■ **DIRECTIONS**
Can you copy out the data exactly? Leave the images out.

■ **SOURCE DATA**
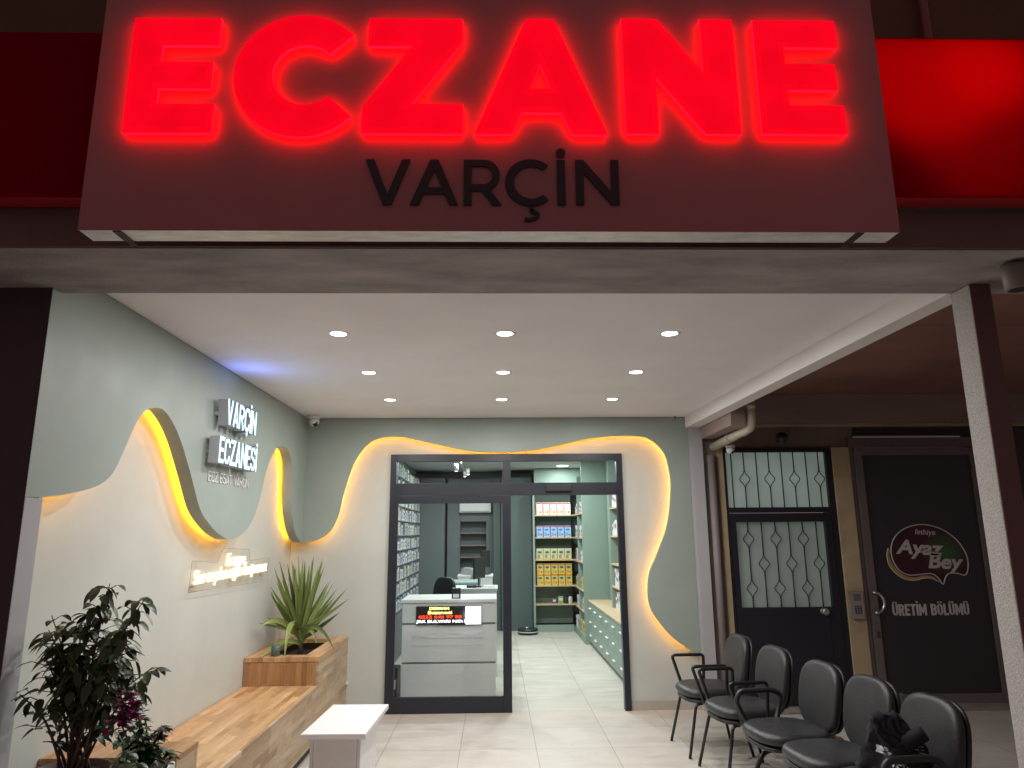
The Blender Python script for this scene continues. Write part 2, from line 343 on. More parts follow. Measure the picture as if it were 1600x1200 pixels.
def glyph(ch, w, h, s):
    """condensed grotesque capital as pen strokes (open list, closed list, dots)"""
    a, b_, c, d = s / 2, w - s / 2, s / 2, h - s / 2; r = min(w * .42, h * .22); m = h * .52
    def cor(cx, cy, a0, a1): return [(cx + r * math.cos(math.radians(a0 + (a1 - a0) * k / 5)), cy + r * math.sin(math.radians(a0 + (a1 - a0) * k / 5))) for k in range(6)]
    bowl = lambda z0, z1, rr=None: [(a, z1), (b_ - r * .9, z1)] + [(b_ - r * .9 + r * .9 * math.sin(PI * k / 12), (z0 + z1) / 2 + (z1 - z0) / 2 * math.cos(PI * k / 12)) for k in range(1, 12)] + [(b_ - r * .9, z0), (a, z0)]
    O, Q, dots = [], [], []
    base = {'Ç': 'C', 'İ': 'I', 'Ü': 'U', 'Ö': 'O'}.get(ch, ch)
    if base == 'V': O = [[(a, h), (w / 2, 0)], [(w / 2, 0), (b_, h)]]
    elif base == 'A': O = [[(a, 0), (w / 2, h)], [(w / 2, h), (b_, 0)], [(w * .25, h * .24), (w * .75, h * .24)]]
    elif base == 'R': O = [[(a, 0), (a, h)], bowl(m - .02 * h, d), [(w * .5, m - .02 * h), (b_, 0)]]
    elif base == 'B': O = [[(a, 0), (a, h)], bowl(m, d), bowl(c, m)]
    elif base == 'C': O = [[(b_, h * .66)] + cor(b_ - r, d - r, 0, 90) + cor(a + r, d - r, 90, 180) + cor(a + r, c + r, 180, 270) + cor(b_ - r, c + r, 270, 360) + [(b_, h * .34)]]
    elif base == 'O': Q = [cor(b_ - r, d - r, 0, 90) + cor(a + r, d - r, 90, 180) + cor(a + r, c + r, 180, 270) + cor(b_ - r, c + r, 270, 360)]
    elif base == 'U': O = [[(a, h)] + cor(a + r, c + r, 180, 270) + cor(b_ - r, c + r, 270, 360) + [(b_, h)]]
    elif base == 'I': O = [[(w / 2, 0), (w / 2, h)]]
    elif base == 'N': O = [[(a, 0), (a, h)], [(a, h - s * .3), (b_, s * .3)], [(b_, 0), (b_, h)]]
    elif base == 'M': O = [[(a, 0), (a, h)], [(a, h - s * .2), (w / 2, h * .3), (b_, h - s * .2)], [(b_, 0), (b_, h)]]
    elif base == 'E': O = [[(w, d), (a, d), (a, c), (w, c)], [(a, h / 2), (w * .9, h / 2)]]
    elif base == 'L': O = [[(a, h), (a, c), (w, c)]]
    elif base == 'T': O = [[(0, d), (w, d)], [(w / 2, 0), (w / 2, d)]]
    elif base == 'Z': O = [[(0, d), (b_ * .96, d), (a, c), (w, c)]]
    elif base == 'S': O = [[(b_, h * .70)] + cor(b_ - r, d - r, 0, 90) + cor(a + r, d - r, 90, 180) + [(a, h * .62), (b_, h * .38)] + cor(b_ - r, c + r, 0, -90) + cor(a + r, c + r, 270, 180) + [(a, h * .30)]]
    if ch == 'İ': dots = [(w / 2, h + s * .95)]
    if ch in 'ÜÖ': dots = [(w * .27, h + s * .72), (w * .73, h + s * .72)]
    if ch == 'Ç': O.append([(w / 2, 0), (w / 2 + s * .25, -s * .55), (w / 2 - s * .3, -s * .95)])
    return O, Q, dots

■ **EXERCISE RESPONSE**
The Blender Python script for this scene continues. Write part 2, from line 343 on. More parts follow. Measure the picture as if it were 1600x1200 pixels.
def glyph(ch, w, h, s):
    """condensed grotesque capital as pen strokes (open list, closed list, dots)"""
    a, b_, c, d = s / 2, w - s / 2, s / 2, h - s / 2; r = min(w * .42, h * .22); m = h * .52
    def cor(cx, cy, a0, a1): return [(cx + r * math.cos(math.radians(a0 + (a1 - a0) * k / 5)), cy + r * math.sin(math.radians(a0 + (a1 - a0) * k / 5))) for k in range(6)]
    bowl = lambda z0, z1, rr=None: [(a, z1), (b_ - r * .9, z1)] + [(b_ - r * .9 + r * .9 * math.sin(PI * k / 12), (z0 + z1) / 2 + (z1 - z0) / 2 * math.cos(PI * k / 12)) for k in range(1, 12)] + [(b_ - r * .9, z0), (a, z0)]
    O, Q, dots = [], [], []
    base = {'Ç': 'C', 'İ': 'I', 'Ü': 'U', 'Ö': 'O'}.get(ch, ch)
    if base == 'V': O = [[(a, h), (w / 2, 0)], [(w / 2, 0), (b_, h)]]
    elif base == 'A': O = [[(a, 0), (w / 2, h)], [(w / 2, h), (b_, 0)], [(w * .25, h * .24), (w * .75, h * .24)]]
    elif base == 'R': O = [[(a, 0), (a, h)], bowl(m - .02 * h, d), [(w * .5, m - .02 * h), (b_, 0)]]
    elif base == 'B': O = [[(a, 0), (a, h)], bowl(m, d), bowl(c, m)]
    elif base == 'C': O = [[(b_, h * .66)] + cor(b_ - r, d - r, 0, 90) + cor(a + r, d - r, 90, 180) + cor(a + r, c + r, 180, 270) + cor(b_ - r, c + r, 270, 360) + [(b_, h * .34)]]
    elif base == 'O': Q = [cor(b_ - r, d - r, 0, 90) + cor(a + r, d - r, 90, 180) + cor(a + r, c + r, 180, 270) + cor(b_ - r, c + r, 270, 360)]
    elif base == 'U': O = [[(a, h)] + cor(a + r, c + r, 180, 270) + cor(b_ - r, c + r, 270, 360) + [(b_, h)]]
    elif base == 'I': O = [[(w / 2, 0), (w / 2, h)]]
    elif base == 'N': O = [[(a, 0), (a, h)], [(a, h - s * .3), (b_, s * .3)], [(b_, 0), (b_, h)]]
    elif base == 'M': O = [[(a, 0), (a, h)], [(a, h - s * .2), (w / 2, h * .3), (b_, h - s * .2)], [(b_, 0), (b_, h)]]
    elif base == 'E': O = [[(w, d), (a, d), (a, c), (w, c)], [(a, h / 2), (w * .9, h / 2)]]
    elif base == 'L': O = [[(a, h), (a, c), (w, c)]]
    elif base == 'T': O = [[(0, d), (w, d)], [(w / 2, 0), (w / 2, d)]]
    elif base == 'Z': O = [[(0, d), (b_ * .96, d), (a, c), (w, c)]]
    elif base == 'S': O = [[(b_, h * .70)] + cor(b_ - r, d - r, 0, 90) + cor(a + r, d - r, 90, 180) + [(a, h * .62), (b_, h * .38)] + cor(b_ - r, c + r, 0, -90) + cor(a + r, c + r, 270, 180) + [(a, h * .30)]]
    if ch == 'İ': dots = [(w / 2, h + s * .95)]
    if ch in 'ÜÖ': dots = [(w * .27, h + s * .72), (w * .73, h + s * .72)]
    if ch == 'Ç': O.append([(w / 2, 0), (w / 2 + s * .25, -s * .55), (w / 2 - s * .3, -s * .95)])
    return O, Q, dots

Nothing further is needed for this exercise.